Certes le scénario ne brille pas par
son originalité (se targuer d’une idée de départ originale paraît très excessif
pour ne pas dire plus), sans pour autant tomber dans cette légère débilité qu’on
a pu lui reprocher. Les exemples ne manquent pas dans le cinéma américain de ces
récits d’aventures (du western à la science-fiction) respectant la bonne
vieille règle des trois unités (lieu unique : un pénitencier dans
l’espace ; temps limité : quelques heures, après quoi ladite prison
sera anéantie ; et « un seul fait accompli» : libérer la fille
du président des Etats-Unis retenue en otage par des prisonniers révoltés)
entre un prologue qui situe l’action et les personnages et un épilogue qui
résout rapidement une intrigue secondaire nécessaire à l’action principale.
Rien que de classique en somme (ou de déjà vu, diront les méchantes langues)
mais qui fonctionne bien tout au long d’un récit qui ne prétend pas, lui, être
autre chose que ce qu’il est. On sait bien, c’est la loi du genre, que les
méchants seront confondus et les gentils récompensés, et ce côté conventionnel
du film participe du plaisir de l’ensemble.

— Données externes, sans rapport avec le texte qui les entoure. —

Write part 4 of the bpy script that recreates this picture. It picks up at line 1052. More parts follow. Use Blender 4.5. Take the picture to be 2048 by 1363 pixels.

Mais, outre la qualité assez
bluffante des décors et de la photographie et le caractère plutôt classique et
très peu clipeux de la mise en scène (bonne surprise), c’est le personnage de
l’aventurier qu’interprète Guy Pearce, un certain Marion Snow (Marion parce que
son père admirait John Wayne[2])
qui nous intéresse le plus par la dimension cinéphilique et hawksienne que les
auteurs lui donnent et qui allie humour et professionnalisme. Le grand Howard
Hawks aimait et excellait à plonger ses personnages masculins (tous très
professionnels) dans des situations de danger extrême, comme le très archétypal
shérif John T. Chance (John Wayne) dans le mythique Rio Bravo (1959)[3],
des personnages éloignés de toute auto-complaisance mais cultivant lucidité et
surtout humour -- un humour qui se renforce en proportion de
l’intensité du danger.
Hawksien, Snow l’est aussi dans la
relation qu’il entretient avec celle qu’il doit sauver, d’abord présentée comme
un boulet, et qui s’affirme progressivement, par sa métamorphose physique et en
participant à des actions habituellement réservées aux seuls hommes, jusqu’à
devenir l’égale de Snow (le coup de poing en forme de boomerang qui conclue le
film). Rien de plus hawksien que cette relation amoureuse faite de rivalité et
de volontarisme où chacun trouve son équilibre et où «l’homme et la femme
échangent leur force et leur vulnérabilité propre et s’accomplissent dans la
protection mutuelle et la poursuite d’une action commune»[4].
Alors, Lock Out, plaisir honteux, comme je l’ai lu quelque part ?
Plaisir coupable, peut-être, au sens que Martin Scorsese donna jadis à ce terme[5] ?
Plaisir tout court assurément, avec un film finalement plus malin qu’il ne le
paraît.
[1] Depuis
2001 et Ghosts of Mars. Il a réalisé
un film en 2011, The Ward/L’Hôpital de la
terreur, qui n’est sorti en France qu’en DVD. Signe des temps…
[2]
Marion Robert Morrison, pour l’état civil, dit John Wayne.
[3]
Est-ce un hasard si Carpenter, cinéaste ici grandement sollicité, a placé son
début sous le patronage de Hawks ? Son second film, Assaut (Assault on Precinct
13, 1976), était une reprise assumée (mais non officielle) de Rio Bravo et dont il a assuré le montage
sous le pseudonyme de… John T. Chance.
[4] Jean A.
Gili, Howard Hawks, Collection Cinéma
d’Aujourd’hui, Seghers, 1971, p.63.
[5] Martin
Scorsese, « Mes plaisirs
coupables », article publié dans Film
Comment, septembre-octobre 1978, et traduit dans Positif, n°241, avril 1981.